Jay Rayner 

Restaurant review: Jali

The fresh food at Jali would make it a find in any town, but it's quite the saviour in this temple to tourism in Blackpool
  
  


282 North Promenade, Blackpool (01253 622 223). Meal for two, including drinks and service: £60

Just sniffing the air in Blackpool can harden the arteries. Every day prime ingredients arrive here and, before they can even pause to gulp the bracing air, are dumped in the deep fat fryer. If it can be eaten in Blackpool, it can be breaded and fried, and vice versa. I'd say that some of its tourists look as if they have also been breaded and fried, but that would smack of snobbery and would never do. Certainly I was desperate for eating options, so I turned to Twitter. Blow me. It turns out the damn thing isn't just for posting updates about the state of your hangover. There were a few votes for Kwizeen, a Blackpool stalwart. I imagine it's pretty solid, but I knew immediately that if I reviewed it I'd spend half of my words banging on about the name and how I'd like to clip electrodes to the nipples of whoever was responsible until they begged for mercy. See, I haven't even eaten there and I'm whinging.

The other big tip (save for places like Seniors which do good fish and chips – ie, which are better at deep frying things than others) was an Indian restaurant in a Best Western Hotel on the north promenade. Really? Well, if you say so. In places like this you can't be picky. Ah, but enough with the cynicism. It turns out the Twitterati were right. Jali, in the rather unlovely Carlton hotel is not just good for Blackpool. It's good for anywhere.
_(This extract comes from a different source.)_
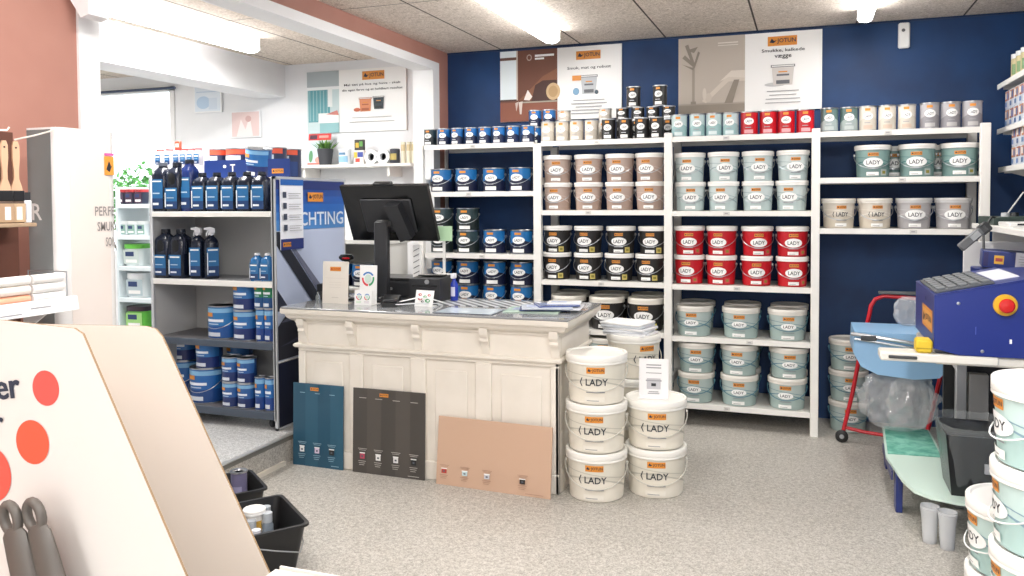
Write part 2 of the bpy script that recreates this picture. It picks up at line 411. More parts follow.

It's a large space, with an elegant warren of dining spaces out back, all slate floors and columns, lattice-work screens, knobbly bits of ancient Indian carved wood and the odd flash of colour. It's probably the most understated space in Blackpool. Mind you the inside of Liberace's wardrobe would probably be understated compared to most of this town. There is a more spartan area out front with the obligatory view over the gunmetal grey seas and the lights awaiting their illumination. The menu is long, but the food is marked by an uncommon freshness and vivacity. Our party was divided over the robustness of achari fish tikka – hunks of cod marinated in a pickle-flavoured yogurt masala, then roasted in the tandoor, though with care so the flakes still fell away from each other. Yes, there was a punch of heat, but not so that you couldn't taste anything else. Tandoori roasted prawns, although that slightly worrying shade of red that speaks of the colouring cabinet, were equally assertive.

Of the mains the best was a lamb keema boti masala, the minced lamb cooked to a point where it had become just a part of the sauce, in which long-braised bits of meat bobbed and settled. What could be better for a man who likes his dinner to once have had a pulse? Funnily enough, the dark, buttery dal makhani, a hymn in praise of the lentil, which had such a powerful aroma I didn't know whether to eat it or dab it behind my ears. The lamb bhuna and the chicken lababdar had pronounced but not unwelcome sweet notes.

So, as ever with food from the Indian subcontinent, the table heaved with a collection of dun-coloured stews, but they were each distinct, toothsome dun-coloured stews. And you didn't feel, halfway through, as one can in an Indian restaurant, smart or otherwise, as though a breeze block was loitering at the bottom of your stomach, waiting for the moment to enact its revenge. Poppadoms were fresh and crisp, as you would expect of a restaurant that holds the world record for the tallest static poppadom tower. That's 282, since you asked. Service was sweet and prices, at around £5 for a starter and £9 for a main, entirely reasonable.

We finished the night in a bar where the music thumped so loud I felt my small intestine move, an experience I really can't recommend, followed by the last hour of the fabulous Funny Girls show, which I absolutely can. Surely there can be nothing that sums up a night out in Blackpool better than watching a top drag queen, dressed as Julie Andrews in The Sound of Music and miming to "Do-Re-Mi" while simulating various slippery acts with the more senior von Trapp children. It's bloody class, I tell you.

Side order: hard cheese

Celebrating the business woes of others is rarely kind, but in the case of Pizza Hut I'm prepared to make an exception. For the third year running, they've made a loss. Admittedly, at £12.12m it was a slightly smaller loss than last year (£13.31m), but red ink is red ink. Pizza Hut hasn't made money since 2006, and even then it was barely £6m – loose change for a business with more than 700 branches. Anyone who thinks the Pizza Hut product is the devil's work – bloated, grease sodden, tasteless – can only regard this as good news.

This week Jay has also been eating...

his first grouse of the season, with bread sauce, celeriac purée and duck-fat-fried game chips. He hopes to do this a lot more before the year is out.